By the year 2025, it became clear that the Storm was inevitable. The Families prepared their Bunkers. The Left Behind could do nothing but pray that some new and better world would emerge from the rubble of the old.

Matthew Day Jackson’s (b. 1974) exhibition Maa at the Serlachius Museum Gösta in Mänttä, and a role-playing game by the same name, imagine a post-apocalyptic world a thousand years in the future, made uninhabitable by humankind flourishing new kind of life. The human survivors who have been subterranean refugees for a thousand years are sending scouts to explore the devastated surface that is only known to them through myth and storytelling

The installation of figurative sculpture made at human scale form a cross-section of Jackson’s output created over the past ten years.
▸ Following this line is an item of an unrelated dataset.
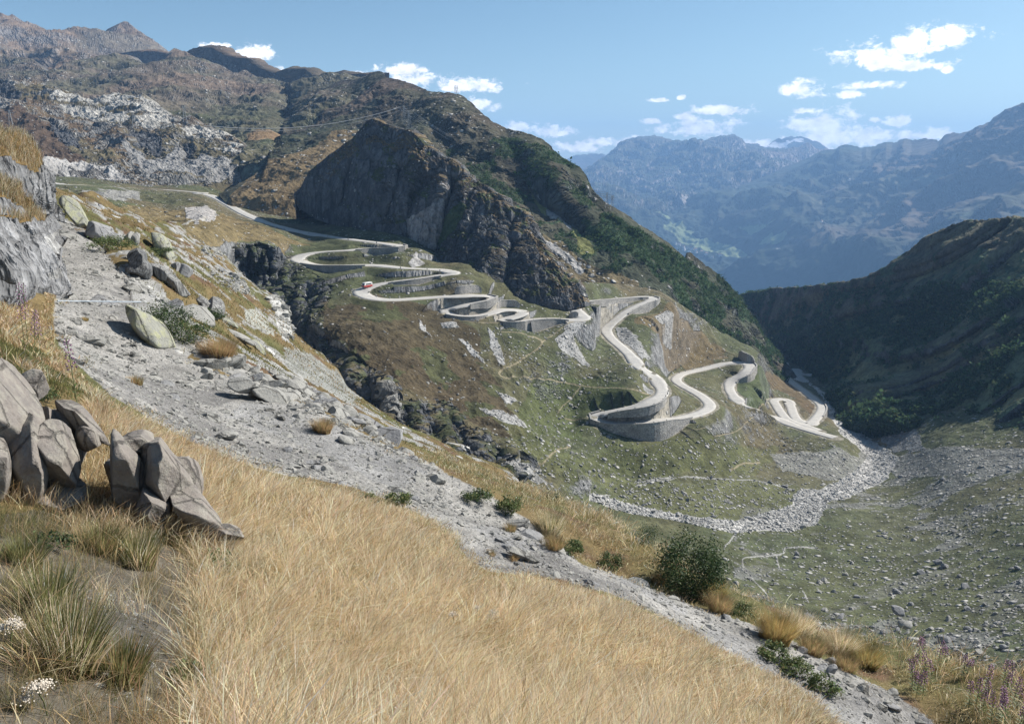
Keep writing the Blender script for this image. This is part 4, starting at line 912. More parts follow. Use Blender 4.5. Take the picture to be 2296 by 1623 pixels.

The sculptures illustrate the other component of the exhibition, the role-playing game Maa.

Jackson is a multifaceted artist whose practice includes sculpture, painting, collage, photography, drawing, video, performance and installation. As an artist of the information age Jackson is insatiably curious and interested in everything, making skilful use of the hits that search-engine algorithms offer him. Design of jewelry, furniture and games and various cooperation projects and events broaden his expression beyond the traditional boundaries of visual art.

The world’s elite, of course, had long known the Storm was coming. When the warning signs became critical, they gathered up their servants, and disappeared into huge subterranean Bunkers. Deep underground, they established micro-societies, the Families. One day, the scorched Earth would bud green again, and their descendants would claim it as their birthright. Homo sapiens would be back. (The Game Maa, book 1, Introduction)

The curator of the exhibition is Timo Valjakka. The role-playing game was created as cooperation of the artist, Finnish game designer Juhana Pettersson and British art critic Tom Morton.